What's more concerning with the MDY is the lack of substantial support between its daily 50-EMA and the POC. This raises the probability of seeing the discussed gap filled, which would effectively erase all the progress the MDY has made in the last month.

MDY Weekly Chart

The weekly chart is displaying a significant flag pattern and a potential VCP (Volatility Contraction Pattern), with $557 emerging as a distinct top that has been rejected on four separate occasions. An intriguing observation is the comparatively low volume this week in relation to previous weeks, adding an element of interest to the current market dynamics.

We're eagerly awaiting today’s session to see how it shapes the weekly close and provides further insights into the evolving market sentiment.

Russell 2000

IWM VRVP Daily Chart

The small caps are exhibiting a pattern similar to the MDY's current trajectory. Yesterday's activity resulted in a significant break below the point of control (POC) and the quickest daily EMAs. However, support was discovered at the rising daily 50-EMA, which coincides with the weekly 10-EMA as well.

An unfilled gap still exists, suggesting that the IWM may be inclined to reach $199 to fill it before making further progress to the upside. This gap presents a potential target for the market's movement in the near term.

IWM Weekly Chart

The weekly chart for the Russell 2000 provides valuable insight into the long-term range-bound action since entering a significant sideways consolidation stage in late 2023.

Once more, we're awaiting confirmation on whether the weekly 10-EMA can be sustained today. Ultimately, this could serve as a springboard to finally break out of the prolonged and challenging multi-month Volatility Contraction Pattern (VCP) for good. This pivotal moment could signal a significant shift in the market's dynamics.

DAILY FOCUS
Stay In cash- Wait & Observe

The market is indeed at a potential tipping point, and accurately predicting whether yesterday marked the beginning of another pullback or merely a bear trap is challenging. As a trader, your primary objective isn’t to forecast market movements but to align yourself with the prevailing momentum.
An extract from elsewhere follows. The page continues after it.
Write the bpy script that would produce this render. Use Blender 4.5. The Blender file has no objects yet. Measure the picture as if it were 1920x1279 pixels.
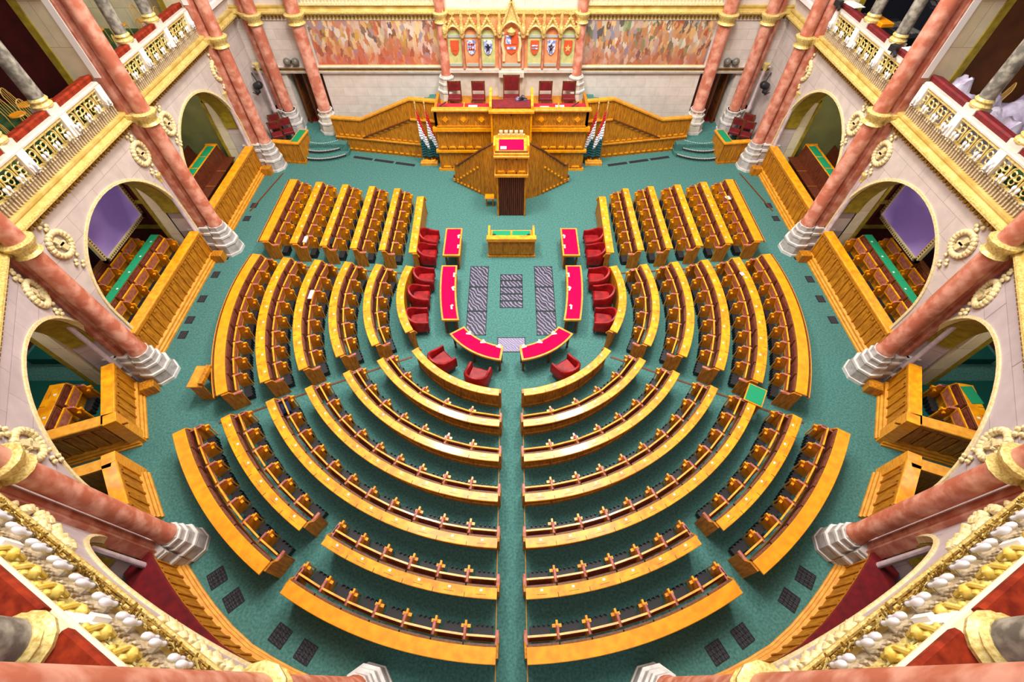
import bpy, bmesh, math, random
from mathutils import Matrix, Vector
C = bpy.context.scene.collection
PI = math.pi
# ------------------------------------------------------------------ camera
PITCH = 53.0
cd = bpy.data.cameras.new('camera'); cam = bpy.data.objects.new('camera', cd); C.objects.link(cam)
cam.location = (0, 0, 13); cam.rotation_euler = (math.radians(90 - PITCH), 0, 0)
cd.sensor_width = 36; cd.lens = 36 * 853.3 / 1920; cd.clip_start = .05; cd.clip_end = 200
cd.shift_x = .0006
bpy.context.scene.camera = cam
# ------------------------------------------------------------------ world, lights, exposure
w = bpy.data.worlds.new('world'); bpy.context.scene.world = w; w.use_nodes = True
bg = w.node_tree.nodes['Background']; bg.inputs[0].default_value = (.93, .95, 1, 1); bg.inputs[1].default_value = .41
def area(name, loc, size, power, col=(1, 1, 1), rot=(0, 0, 0)):
    l = bpy.data.lights.new(name, 'AREA'); l.shape = 'RECTANGLE'; l.size, l.size_y = size; l.energy = power; l.color = col
    o = bpy.data.objects.new(name, l); o.location = loc; o.rotation_euler = rot; C.objects.link(o); return o
area('skylight_left', (-4.3, 14.2, 18), (1.5, 4.2), 1700, (1, .96, .9))
area('skylight_right', (4.3, 14.2, 18), (1.5, 4.2), 1700, (1, .96, .9))
area('ceiling_light_field', (0, 12.5, 19), (13, 11), 4400, (1, .95, .87))
area('upper_window_light', (0, -3, 16.5), (16, 4), 350, (1, .96, .9), (math.radians(48), 0, 0))
vs = bpy.context.scene.view_settings
vs.view_transform = 'Standard'; vs.look = 'None'; vs.gamma = 1; vs.use_curve_mapping = False; vs.exposure = 0.0
# ------------------------------------------------------------------ materials
MATS = {}
def lin(c):
    return tuple((x / 12.92 if x <= .04045 else ((x + .055) / 1.055) ** 2.4) for x in (v / 255 for v in c)) + (1,)
def mat(name, rgb, rough=.6, metal=0, rgb2=None, scale=4, stretch=(1, 1, 1), detail=3, lo=.35, hi=.65, bump=0, spec=.5, coat=0):
    m = bpy.data.materials.new(name); m.use_nodes = True; nt = m.node_tree; b = nt.nodes['Principled BSDF']
    b.inputs['Base Color'].default_value = lin(rgb); b.inputs['Roughness'].default_value = rough
    b.inputs['Metallic'].default_value = metal; b.inputs['Specular IOR Level'].default_value = spec
    if coat: b.inputs['Coat Weight'].default_value = coat; b.inputs['Coat Roughness'].default_value = .12
    if rgb2 is not None or bump:
        tc = nt.nodes.new('ShaderNodeNewGeometry'); mp = nt.nodes.new('ShaderNodeMapping'); mp.inputs['Scale'].default_value = stretch
        nt.links.new(tc.outputs['Position'], mp.inputs[0])
        no = nt.nodes.new('ShaderNodeTexNoise'); no.inputs['Scale'].default_value = scale; no.inputs['Detail'].default_value = detail
        nt.links.new(mp.outputs[0], no.inputs[0])
        if rgb2 is not None:
            cr = nt.nodes.new('ShaderNodeValToRGB'); e = cr.color_ramp.elements
            e[0].position = lo; e[0].color = lin(rgb); e[1].position = hi; e[1].color = lin(rgb2)
            nt.links.new(no.outputs[0], cr.inputs[0]); nt.links.new(cr.outputs[0], b.inputs['Base Color'])
        if bump:
            bp = nt.nodes.new('ShaderNodeBump'); bp.inputs['Strength'].default_value = bump; bp.inputs['Distance'].default_value = .02
            nt.links.new(no.outputs[0], bp.inputs['Height']); nt.links.new(bp.outputs[0], b.inputs['Normal'])
    MATS[name] = m; return m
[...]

Given the current uncertainty, where the market could move up, down, or in circles, the prudent approach is to stand aside. We won't be initiating any new positions and will instead maintain our current holdings, adhering to predetermined stops. We'll closely monitor market behavior today to inform our future decisions, remaining flexible and ready to act accordingly.

WATCHLIST
Nothing To Declare

SEZL: Sezzle Inc

SEZL Daily Chart

  • There aren't many setups forming due to the sell-off yesterday, which caused most stocks to lose their bases.

  • Sezzle, a growth stock we're currently holding from its earnings EP, is the only real setup we're seeing as the stock is flagging once again.

  • While we're not overly confident in expecting a significant breakout to the upside, the fact that Sezzle is holding its EMAs is very promising.

This newsletter does not provide financial advice. It is intended solely for educational purposes and does not constitute investment advice or a recommendation to trade assets or make financial decisions. Please exercise caution and conduct your own research.